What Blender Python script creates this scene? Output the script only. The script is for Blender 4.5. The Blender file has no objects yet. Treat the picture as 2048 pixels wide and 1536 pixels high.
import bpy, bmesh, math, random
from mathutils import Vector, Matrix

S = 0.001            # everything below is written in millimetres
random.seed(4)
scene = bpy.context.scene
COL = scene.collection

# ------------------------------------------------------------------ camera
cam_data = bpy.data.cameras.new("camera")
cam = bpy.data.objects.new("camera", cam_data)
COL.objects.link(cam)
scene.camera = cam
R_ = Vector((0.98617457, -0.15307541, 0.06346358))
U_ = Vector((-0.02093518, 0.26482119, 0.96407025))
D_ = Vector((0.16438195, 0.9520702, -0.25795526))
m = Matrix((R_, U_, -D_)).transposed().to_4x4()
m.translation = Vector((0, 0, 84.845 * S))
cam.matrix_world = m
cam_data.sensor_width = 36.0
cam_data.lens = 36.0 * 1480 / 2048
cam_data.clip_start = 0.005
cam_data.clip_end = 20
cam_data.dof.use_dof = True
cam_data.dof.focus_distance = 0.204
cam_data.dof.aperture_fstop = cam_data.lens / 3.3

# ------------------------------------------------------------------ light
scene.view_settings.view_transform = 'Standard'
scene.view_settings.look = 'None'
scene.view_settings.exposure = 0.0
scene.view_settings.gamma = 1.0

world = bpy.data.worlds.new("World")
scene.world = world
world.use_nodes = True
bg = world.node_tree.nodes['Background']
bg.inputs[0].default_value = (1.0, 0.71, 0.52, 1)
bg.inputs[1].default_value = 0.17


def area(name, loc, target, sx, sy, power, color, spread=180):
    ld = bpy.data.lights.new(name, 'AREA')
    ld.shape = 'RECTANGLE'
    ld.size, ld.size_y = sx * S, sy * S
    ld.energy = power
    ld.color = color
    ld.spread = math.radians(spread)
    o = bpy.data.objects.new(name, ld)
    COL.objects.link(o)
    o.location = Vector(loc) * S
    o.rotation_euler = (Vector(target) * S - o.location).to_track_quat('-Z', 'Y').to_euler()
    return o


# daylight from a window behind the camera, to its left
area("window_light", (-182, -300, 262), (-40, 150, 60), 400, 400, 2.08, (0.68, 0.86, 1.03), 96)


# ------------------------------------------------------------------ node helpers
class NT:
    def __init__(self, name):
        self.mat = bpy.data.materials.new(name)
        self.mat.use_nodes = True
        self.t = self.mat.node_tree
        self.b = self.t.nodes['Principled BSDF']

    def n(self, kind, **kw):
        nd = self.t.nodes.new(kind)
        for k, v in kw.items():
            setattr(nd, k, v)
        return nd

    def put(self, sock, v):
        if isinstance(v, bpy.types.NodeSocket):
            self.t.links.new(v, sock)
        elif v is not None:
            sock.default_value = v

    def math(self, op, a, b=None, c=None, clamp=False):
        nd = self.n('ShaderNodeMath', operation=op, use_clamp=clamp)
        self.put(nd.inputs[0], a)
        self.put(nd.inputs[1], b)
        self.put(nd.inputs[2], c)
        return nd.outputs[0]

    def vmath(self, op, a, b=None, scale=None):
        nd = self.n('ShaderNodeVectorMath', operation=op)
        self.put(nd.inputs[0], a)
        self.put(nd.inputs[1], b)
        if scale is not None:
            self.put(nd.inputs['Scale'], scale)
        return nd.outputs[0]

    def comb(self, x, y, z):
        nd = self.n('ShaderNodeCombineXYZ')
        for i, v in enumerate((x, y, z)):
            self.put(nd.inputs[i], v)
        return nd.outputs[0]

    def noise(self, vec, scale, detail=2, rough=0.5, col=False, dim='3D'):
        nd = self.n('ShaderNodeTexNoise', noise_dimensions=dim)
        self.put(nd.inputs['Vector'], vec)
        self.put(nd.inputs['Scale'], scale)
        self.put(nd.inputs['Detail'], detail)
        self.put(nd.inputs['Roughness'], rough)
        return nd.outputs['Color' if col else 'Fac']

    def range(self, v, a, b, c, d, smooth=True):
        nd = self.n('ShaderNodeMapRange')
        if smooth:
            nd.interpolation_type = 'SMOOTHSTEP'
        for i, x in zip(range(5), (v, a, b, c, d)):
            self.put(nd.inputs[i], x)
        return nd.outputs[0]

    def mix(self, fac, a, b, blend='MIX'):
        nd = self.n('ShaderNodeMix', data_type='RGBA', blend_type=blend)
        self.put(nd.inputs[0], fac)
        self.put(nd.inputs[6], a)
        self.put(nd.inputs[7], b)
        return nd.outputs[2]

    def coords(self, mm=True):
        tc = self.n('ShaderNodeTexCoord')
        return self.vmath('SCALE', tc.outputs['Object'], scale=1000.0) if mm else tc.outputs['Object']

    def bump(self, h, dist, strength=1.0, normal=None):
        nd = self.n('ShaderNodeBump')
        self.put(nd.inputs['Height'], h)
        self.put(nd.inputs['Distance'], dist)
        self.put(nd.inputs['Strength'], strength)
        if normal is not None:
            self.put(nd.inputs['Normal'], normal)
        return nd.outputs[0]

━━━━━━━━

» **WHAT IS REQUIRED**: Only the lines from the top of the data through the line that contains "from mathutils import Vector, Matrix" should be quoted, exactly as they stand.

» **RESULT FOR THIS TASK**:
What Blender Python script creates this scene? Output the script only. The script is for Blender 4.5. The Blender file has no objects yet. Treat the picture as 2048 pixels wide and 1536 pixels high.
import bpy, bmesh, math, random
from mathutils import Vector, Matrix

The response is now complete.